In Room 502, a woman complained to the SBEI that the vote counting machine did not print out the names of her choices for president and vice president. She later admitted that she failed to properly shade the circles corresponding to her candidates. She declined to file an affidavit about the problem.
The second incident involved a woman who made a scene in room 501 because her voting receipt allegedly bore the name of Alma Moreno instead of her chosen senator.
She also refused to file a formal complaint.
On May 1, with just eight days to go in the overseas voting, Consulate officials remained positive that turnout would hit 50% even if the number of voters fell to 5,327, below expectations.

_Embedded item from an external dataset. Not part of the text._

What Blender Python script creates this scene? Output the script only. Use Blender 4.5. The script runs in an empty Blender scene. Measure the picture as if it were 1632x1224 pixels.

About 40 people were unable to vote after finding themselves having been deactivated by the Comelec. About 115 other had registered but their names were missing on the voters list and waited for the election secretariat to get them Comelec clearance to vote.
Election officials said earlier in the exercise that they were expecting the Sunday voter crowd to reach 7,000, but that did not materialize.
At one point, followers of Duterte got so raucous that Vallespin and about six police officers rushed to the terminal to ask the campaigners to tone down.
“It turned out that somebody made a 999 call because one group was becoming rowdy,” said Vallespin, who spoke to leaders of the various campaign groups at the terminal.
Two voting-related incidents were reported, with one voter complaining she picked Marcos as her vice president but her ballot receipt bore the name of Honasan.
“I asked the voter if she was sure about what she’s saying and she said ‘yes,’ because she was even campaigning for Bongbong,” said Jun Carlos, a Bongbong campaign leader.
He cast doubt on claims by some quarters that there was cheating in the overseas voting in Hong Kong just because there were 2 out of over 26,000 who claimed so.
A woman filed an affidavit of complaint about her failing to vote because when she went to a mobile registration in Discovery Bay on Sept 5, she was told she did not have to register as she was still an active voter.
She was told she had been deactivated.